You Couldn't Ignore Me If You Tried: The Brat Pack, John Hughes, and Their Impact on a Generation by Susannah Gora

Author:Susannah Gora [Gora, Susannah]
Language: eng
Format: mobi
Publisher: Crown Publishing Group
Published: 2010-02-04T07:00:00+00:00


\ chapter eight \

I LOVE FERRIS IN THE SPRINGTIME

Ferris Bueller Crafts the Perfect Day Off Before Graduating from High School—and John Hughes Graduates from Directing Teen Films

Act 2, scene 9—Neil Simon’s Biloxi Blues, the Neil Simon Theatre, New York City, March 1985. The play chronicles the lives of young men preparing to fight in World War II, and a charming young actor named Matthew Broderick is reprising his role as the lead character, Eugene Jerome, which he originated two years earlier in Brighton Beach Memoirs. In the final scene of the play, he’s on a train with his army buddies, about to be shipped off to parts unknown. The soldiers, one of whom is played by Broadway newcomer Alan Ruck (who’d become close friends with Broderick through the course of the production), are sleeping while Eugene gives a soliloquy, clutching his notebook-size journal. Offstage, Broderick had recently been offered the leads in two movies—the film adaptation of Brighton Beach Memoirs, and a comedy, Ferris Bueller’s Day Off, by John Hughes. Because of the conflicting shooting schedules, Broderick would have to choose which movie to do. “I was curled up there on-stage,” remembers Ruck, “pretending to be asleep.” While talking to the audience one evening, Broderick scribbled something in his notebook, presumably the inner thoughts of his character. During the scene, though, he subtly nudged Ruck and showed him a page in the notebook. On it, Broderick had written a number—the amount of money he’d been offered to play Ferris—and a question: “What should I do?”

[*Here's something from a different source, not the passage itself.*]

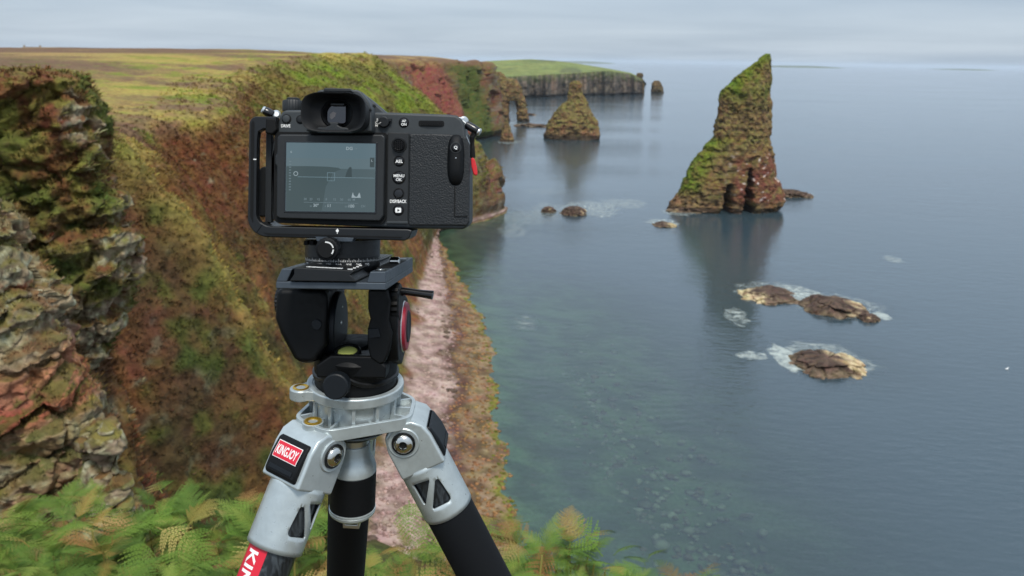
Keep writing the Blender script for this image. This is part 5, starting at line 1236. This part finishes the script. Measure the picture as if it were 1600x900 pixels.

Broderick picked the Hughes film. Alan Ruck would go on to play Cameron Frye, Ferris Bueller’s uptight best friend, the boy who starts the movie as the anxious, cheerless Id to Ferris’s Ego, but who, thanks to Ferris’s friendship and contagious joie de vivre, becomes a braver, more hopeful young man by film’s end. In Ferris Bueller’s Day Off, the titular character may be a kid ditching school to spend an adventurous day in the sunshine with his friends, but he’s also something of a sage, possessing deep wisdom about savoring our brief time on this earth. (“The question isn’t what are we going to do,” Ferris tells his friends before setting off on their day of freedom. “The question is, what aren’t we going to do?”) Ferris, says Tom Jacobson, who coproduced the film, “is almost a magical character. He is a showman and a storyteller, and he has this exuberance that is a celebration of life.” It’s why today you’d be hard-pressed to find an American high-school yearbook that doesn’t quote somewhere in its pages Ferris Bueller’s view on existence: “Life moves pretty fast. If you don’t stop and look around once in a while, you could miss it.”